=== DATA SECTION ===

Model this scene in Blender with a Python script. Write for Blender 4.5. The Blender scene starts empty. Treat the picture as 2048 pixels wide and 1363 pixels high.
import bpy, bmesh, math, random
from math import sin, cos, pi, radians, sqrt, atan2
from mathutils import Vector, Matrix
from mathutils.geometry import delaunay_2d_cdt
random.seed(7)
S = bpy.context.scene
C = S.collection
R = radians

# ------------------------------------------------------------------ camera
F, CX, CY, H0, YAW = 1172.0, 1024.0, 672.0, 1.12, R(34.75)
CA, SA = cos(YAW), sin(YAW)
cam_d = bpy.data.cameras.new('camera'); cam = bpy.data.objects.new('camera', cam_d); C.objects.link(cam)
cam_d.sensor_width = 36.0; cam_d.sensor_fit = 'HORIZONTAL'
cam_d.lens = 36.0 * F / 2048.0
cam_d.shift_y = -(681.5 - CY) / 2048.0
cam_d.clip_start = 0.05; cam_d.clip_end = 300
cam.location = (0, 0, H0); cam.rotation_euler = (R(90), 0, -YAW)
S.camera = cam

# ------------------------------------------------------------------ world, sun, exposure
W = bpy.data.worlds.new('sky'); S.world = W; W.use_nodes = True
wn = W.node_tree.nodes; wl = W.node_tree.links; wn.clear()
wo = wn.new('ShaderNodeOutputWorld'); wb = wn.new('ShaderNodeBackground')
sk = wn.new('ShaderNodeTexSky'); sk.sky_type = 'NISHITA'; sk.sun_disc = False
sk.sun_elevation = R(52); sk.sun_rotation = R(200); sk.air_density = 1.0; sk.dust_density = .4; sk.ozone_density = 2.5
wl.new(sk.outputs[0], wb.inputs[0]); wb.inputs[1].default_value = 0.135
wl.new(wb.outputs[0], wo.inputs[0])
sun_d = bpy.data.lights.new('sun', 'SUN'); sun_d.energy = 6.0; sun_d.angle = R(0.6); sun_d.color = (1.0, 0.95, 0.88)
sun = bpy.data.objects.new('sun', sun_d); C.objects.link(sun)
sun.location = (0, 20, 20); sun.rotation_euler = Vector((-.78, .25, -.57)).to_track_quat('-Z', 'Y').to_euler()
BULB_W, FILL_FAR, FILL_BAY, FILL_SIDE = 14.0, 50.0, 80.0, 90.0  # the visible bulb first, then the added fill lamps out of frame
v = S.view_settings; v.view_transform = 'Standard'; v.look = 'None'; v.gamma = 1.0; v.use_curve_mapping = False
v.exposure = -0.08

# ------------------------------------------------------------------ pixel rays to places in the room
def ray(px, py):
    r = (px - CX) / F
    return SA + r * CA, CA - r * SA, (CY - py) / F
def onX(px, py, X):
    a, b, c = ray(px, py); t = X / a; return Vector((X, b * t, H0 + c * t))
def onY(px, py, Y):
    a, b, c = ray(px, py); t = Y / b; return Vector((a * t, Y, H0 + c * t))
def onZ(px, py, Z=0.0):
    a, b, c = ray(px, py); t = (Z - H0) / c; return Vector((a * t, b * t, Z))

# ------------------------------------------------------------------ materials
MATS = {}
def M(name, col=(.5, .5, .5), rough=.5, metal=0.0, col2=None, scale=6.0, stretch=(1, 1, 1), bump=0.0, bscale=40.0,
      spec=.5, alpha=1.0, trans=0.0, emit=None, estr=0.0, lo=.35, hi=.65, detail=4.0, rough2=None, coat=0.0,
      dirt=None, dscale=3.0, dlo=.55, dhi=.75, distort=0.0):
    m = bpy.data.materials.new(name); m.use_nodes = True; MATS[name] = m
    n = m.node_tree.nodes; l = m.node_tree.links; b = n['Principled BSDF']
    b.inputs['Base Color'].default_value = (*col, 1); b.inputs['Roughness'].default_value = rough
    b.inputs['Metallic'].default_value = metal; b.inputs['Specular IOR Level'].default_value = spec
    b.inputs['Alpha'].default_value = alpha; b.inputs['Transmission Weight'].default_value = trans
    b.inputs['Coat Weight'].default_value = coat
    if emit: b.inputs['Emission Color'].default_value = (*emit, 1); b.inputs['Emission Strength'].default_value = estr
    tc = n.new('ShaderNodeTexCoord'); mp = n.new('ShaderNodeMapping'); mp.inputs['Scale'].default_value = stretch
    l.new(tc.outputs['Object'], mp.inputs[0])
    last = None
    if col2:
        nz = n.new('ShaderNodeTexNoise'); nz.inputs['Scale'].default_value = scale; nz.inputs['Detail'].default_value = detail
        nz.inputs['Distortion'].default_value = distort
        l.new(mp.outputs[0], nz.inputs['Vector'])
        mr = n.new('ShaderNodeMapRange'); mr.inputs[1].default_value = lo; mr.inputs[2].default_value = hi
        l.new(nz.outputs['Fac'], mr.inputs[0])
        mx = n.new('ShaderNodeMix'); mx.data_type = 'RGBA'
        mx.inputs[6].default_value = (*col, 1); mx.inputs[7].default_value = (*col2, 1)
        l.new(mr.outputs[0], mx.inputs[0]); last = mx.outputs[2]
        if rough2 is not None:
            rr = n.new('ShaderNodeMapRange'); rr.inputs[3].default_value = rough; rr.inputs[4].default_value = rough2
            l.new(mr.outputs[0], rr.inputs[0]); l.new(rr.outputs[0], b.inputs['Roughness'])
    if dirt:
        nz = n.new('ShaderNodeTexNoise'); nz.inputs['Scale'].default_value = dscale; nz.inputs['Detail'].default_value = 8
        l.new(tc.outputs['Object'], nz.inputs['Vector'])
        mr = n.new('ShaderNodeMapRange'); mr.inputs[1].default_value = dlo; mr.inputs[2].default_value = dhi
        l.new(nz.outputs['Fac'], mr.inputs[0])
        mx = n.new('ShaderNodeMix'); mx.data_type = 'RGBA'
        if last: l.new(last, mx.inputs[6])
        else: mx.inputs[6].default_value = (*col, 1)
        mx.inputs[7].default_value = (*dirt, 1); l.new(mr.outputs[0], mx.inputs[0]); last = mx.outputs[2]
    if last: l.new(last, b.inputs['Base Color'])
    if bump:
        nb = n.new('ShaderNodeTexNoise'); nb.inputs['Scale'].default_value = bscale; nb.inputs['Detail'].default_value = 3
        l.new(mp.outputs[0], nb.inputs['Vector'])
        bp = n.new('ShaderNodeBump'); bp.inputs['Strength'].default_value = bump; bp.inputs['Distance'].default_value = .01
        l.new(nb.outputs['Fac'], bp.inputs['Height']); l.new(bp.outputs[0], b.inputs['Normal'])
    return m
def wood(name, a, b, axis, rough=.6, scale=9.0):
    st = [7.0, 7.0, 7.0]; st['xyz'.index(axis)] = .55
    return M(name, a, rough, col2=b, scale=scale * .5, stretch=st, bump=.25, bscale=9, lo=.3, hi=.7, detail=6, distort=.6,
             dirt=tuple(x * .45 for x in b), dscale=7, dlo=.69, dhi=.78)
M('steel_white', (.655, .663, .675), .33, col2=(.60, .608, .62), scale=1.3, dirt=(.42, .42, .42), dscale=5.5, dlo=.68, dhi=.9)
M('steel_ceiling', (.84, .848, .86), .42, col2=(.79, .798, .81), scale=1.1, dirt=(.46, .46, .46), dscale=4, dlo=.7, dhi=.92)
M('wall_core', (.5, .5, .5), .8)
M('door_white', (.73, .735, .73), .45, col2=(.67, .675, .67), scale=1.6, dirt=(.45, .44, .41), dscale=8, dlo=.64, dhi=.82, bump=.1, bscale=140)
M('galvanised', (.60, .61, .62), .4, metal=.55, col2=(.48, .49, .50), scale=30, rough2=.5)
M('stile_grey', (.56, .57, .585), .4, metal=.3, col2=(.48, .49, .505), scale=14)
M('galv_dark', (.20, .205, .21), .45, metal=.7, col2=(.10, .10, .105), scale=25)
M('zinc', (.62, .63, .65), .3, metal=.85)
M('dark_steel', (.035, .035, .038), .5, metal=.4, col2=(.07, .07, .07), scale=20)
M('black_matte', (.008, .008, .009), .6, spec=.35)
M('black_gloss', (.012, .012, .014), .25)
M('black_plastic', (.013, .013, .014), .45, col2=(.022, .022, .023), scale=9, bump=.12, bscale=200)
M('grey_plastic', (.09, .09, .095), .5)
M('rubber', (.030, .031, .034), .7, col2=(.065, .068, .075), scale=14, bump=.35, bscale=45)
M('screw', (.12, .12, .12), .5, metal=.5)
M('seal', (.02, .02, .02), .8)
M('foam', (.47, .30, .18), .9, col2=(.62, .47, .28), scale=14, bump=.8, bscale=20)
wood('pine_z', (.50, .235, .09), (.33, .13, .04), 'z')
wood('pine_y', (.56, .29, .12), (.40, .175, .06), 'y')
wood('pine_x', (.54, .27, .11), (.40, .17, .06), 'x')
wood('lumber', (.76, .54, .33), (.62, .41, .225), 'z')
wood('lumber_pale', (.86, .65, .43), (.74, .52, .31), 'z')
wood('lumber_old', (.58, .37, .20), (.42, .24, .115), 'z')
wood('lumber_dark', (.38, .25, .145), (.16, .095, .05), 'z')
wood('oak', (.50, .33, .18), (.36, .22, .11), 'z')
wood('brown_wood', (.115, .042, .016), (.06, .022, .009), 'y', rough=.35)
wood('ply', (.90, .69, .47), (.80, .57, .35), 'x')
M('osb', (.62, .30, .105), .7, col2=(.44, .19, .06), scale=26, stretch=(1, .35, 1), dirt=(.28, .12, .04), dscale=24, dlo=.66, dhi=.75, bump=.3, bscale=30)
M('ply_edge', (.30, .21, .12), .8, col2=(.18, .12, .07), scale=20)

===

[WRITTEN TASK]
Pull out every line in the data above that has the word "scene".

[ANSWER FOR THIS EXERCISE]
Model this scene in Blender with a Python script. Write for Blender 4.5. The Blender scene starts empty. Treat the picture as 2048 pixels wide and 1363 pixels high.
S = bpy.context.scene